In a statement released today, Sen. Ted Cruz gave full-throated approval to the deal: “With China building up its military to threaten us and our allies — and the People’s Liberation Army aiming thousands of missiles at Taiwan and deploying fighter aircraft along the Taiwan Strait — now more than ever it is critical that Taiwan has the support needed to defend itself.”
Eric Sayers, former special assistant at INDO-PACOM and SASC Pacific staffer, said the Trump administration deserves credit “for moving forward and ignoring the classic ‘China calendar’ problem where the US-Taiwan relationship is held hostage by important events in the US-China relationship.” After the Abrams and Stinger missile sales to Taiwan in July, the proposed F-16V package is “more evidence they are successfully returning to a normalized process where sales are considered individually instead of packaged into large bundles and delayed for years.”
On Thursday, America’s top representative in Taiwan, W. Brent Christensen, said the US applauds Taiwan President Tsai Ing-wen’s push to increase defense spending, which gives the island an “evolving tenacity to develop its own indigenous defense industry.”
Tsai, who is seeking another four-year term next year, has pledged to continue to increase defense spending, adding to the $4 billion worth of US arms her government has purchased over the past two years. “We anticipate that these figures will continue to grow commensurate with the threats Taiwan faces,” Christensen said.
One outstanding issue with the fighter plane deal, however, is where the new F-16V pilots will be trained.

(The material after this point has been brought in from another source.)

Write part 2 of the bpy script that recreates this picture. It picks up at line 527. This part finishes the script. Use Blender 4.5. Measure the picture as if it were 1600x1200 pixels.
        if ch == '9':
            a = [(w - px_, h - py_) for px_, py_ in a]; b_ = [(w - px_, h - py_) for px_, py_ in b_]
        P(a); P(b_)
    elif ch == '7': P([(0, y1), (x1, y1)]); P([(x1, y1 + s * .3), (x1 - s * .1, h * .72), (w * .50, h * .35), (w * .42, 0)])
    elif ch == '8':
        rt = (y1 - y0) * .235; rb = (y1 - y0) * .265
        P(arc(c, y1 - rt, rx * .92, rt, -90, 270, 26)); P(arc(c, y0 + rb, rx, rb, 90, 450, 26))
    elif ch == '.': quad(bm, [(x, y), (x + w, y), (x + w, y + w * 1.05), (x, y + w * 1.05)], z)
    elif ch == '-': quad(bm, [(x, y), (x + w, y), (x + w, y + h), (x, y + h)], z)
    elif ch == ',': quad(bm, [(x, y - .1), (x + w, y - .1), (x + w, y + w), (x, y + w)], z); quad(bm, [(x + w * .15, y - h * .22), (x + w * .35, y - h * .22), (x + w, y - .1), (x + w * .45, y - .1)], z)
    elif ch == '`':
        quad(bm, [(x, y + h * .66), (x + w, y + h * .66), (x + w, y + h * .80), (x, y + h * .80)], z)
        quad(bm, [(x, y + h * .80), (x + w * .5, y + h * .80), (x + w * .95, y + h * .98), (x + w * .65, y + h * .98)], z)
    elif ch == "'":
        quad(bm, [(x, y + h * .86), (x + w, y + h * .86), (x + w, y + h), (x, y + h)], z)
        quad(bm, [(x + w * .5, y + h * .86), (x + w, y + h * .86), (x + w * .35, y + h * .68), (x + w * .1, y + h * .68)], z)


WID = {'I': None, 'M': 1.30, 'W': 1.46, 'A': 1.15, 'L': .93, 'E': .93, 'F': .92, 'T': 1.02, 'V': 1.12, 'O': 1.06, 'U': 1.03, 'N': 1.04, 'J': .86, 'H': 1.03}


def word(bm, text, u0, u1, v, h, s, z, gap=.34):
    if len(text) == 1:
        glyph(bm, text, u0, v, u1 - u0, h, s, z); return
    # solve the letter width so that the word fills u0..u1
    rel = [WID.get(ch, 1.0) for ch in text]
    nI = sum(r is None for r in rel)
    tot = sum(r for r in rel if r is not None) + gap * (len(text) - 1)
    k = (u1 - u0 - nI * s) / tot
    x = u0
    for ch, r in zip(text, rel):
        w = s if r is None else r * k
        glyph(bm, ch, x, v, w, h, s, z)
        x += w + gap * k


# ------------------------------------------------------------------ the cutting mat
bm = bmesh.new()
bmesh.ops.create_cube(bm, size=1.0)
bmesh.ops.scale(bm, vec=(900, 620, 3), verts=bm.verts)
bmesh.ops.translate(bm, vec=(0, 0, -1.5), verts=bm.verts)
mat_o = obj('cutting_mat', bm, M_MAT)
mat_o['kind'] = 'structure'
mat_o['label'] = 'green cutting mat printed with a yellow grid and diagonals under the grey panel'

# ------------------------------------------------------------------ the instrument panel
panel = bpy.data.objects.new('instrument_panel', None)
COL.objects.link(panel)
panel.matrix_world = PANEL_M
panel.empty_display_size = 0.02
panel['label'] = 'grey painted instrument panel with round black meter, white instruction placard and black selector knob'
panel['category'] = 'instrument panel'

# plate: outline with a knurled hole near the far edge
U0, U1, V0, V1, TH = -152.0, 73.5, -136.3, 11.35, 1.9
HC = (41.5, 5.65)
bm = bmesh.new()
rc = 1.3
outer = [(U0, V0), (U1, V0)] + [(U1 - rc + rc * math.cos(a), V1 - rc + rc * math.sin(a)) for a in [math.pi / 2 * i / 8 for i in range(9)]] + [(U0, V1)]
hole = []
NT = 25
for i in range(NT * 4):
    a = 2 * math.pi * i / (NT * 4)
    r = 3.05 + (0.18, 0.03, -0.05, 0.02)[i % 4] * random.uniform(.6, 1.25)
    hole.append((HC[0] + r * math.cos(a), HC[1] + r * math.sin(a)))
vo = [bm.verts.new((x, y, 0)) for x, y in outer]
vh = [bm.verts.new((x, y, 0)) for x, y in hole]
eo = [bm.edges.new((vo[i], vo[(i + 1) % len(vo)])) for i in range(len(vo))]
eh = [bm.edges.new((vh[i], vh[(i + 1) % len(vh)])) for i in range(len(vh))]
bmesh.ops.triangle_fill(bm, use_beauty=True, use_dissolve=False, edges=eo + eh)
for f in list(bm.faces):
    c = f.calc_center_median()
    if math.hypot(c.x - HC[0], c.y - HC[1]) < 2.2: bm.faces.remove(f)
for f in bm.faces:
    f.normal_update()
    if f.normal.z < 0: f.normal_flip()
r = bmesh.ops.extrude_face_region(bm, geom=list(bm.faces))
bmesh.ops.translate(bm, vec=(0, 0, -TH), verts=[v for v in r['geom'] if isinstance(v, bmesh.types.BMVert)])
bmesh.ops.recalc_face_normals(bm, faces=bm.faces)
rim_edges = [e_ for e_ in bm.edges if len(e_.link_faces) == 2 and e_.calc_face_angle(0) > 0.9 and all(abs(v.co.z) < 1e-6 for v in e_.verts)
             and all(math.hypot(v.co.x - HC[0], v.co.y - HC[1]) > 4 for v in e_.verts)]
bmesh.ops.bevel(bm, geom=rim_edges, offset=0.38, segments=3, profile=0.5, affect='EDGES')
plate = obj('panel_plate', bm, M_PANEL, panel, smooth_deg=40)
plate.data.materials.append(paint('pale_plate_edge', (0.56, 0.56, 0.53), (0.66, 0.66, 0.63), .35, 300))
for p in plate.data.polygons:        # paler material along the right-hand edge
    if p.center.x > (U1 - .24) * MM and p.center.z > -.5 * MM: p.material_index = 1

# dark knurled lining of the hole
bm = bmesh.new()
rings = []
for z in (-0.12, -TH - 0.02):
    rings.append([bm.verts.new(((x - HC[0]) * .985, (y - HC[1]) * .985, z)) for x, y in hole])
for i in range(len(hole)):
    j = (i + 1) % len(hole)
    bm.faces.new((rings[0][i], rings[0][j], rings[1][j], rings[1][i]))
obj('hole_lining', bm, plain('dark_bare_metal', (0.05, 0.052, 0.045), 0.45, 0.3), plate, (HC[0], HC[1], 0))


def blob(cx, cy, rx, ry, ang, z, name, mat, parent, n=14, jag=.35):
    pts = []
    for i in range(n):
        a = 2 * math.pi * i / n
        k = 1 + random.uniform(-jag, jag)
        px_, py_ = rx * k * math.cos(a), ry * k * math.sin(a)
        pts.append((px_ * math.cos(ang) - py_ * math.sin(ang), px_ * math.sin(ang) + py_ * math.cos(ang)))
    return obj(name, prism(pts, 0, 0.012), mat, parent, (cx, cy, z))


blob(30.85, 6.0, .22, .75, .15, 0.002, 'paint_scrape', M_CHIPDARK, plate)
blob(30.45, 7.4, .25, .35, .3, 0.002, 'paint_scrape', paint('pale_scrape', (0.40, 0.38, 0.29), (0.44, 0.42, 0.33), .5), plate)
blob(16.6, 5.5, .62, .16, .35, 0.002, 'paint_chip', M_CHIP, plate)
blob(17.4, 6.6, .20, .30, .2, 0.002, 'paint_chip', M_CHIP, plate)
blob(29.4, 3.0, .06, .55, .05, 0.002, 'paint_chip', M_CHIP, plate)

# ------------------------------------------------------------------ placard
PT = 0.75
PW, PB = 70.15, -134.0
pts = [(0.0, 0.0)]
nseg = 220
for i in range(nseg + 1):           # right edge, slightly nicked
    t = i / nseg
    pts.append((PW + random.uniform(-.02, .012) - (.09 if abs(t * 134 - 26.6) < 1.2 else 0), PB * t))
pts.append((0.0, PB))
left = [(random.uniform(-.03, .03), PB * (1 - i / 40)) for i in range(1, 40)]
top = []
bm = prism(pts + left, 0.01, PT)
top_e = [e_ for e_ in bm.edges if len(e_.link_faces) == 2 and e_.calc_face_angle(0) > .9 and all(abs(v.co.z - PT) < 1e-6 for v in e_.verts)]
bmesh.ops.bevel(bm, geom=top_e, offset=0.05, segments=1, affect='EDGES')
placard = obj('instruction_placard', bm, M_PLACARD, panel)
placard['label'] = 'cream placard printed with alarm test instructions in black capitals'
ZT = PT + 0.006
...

Taiwan and the Pentagon are looking to hammer out a new agreement on where F-16 pilots will train in the US now that Luke Air Force Base in Arizona, where they previously trained, will be used only to work up F-35 pilots.
Taiwan’s Ministry of National Defense wants the training to be moved to the west coast, and wants its pilots to train alongside US Navy F-18 pilots in order to provide more realistic training for how they would operate alongside US Carrier Strike Groups in the Pacific.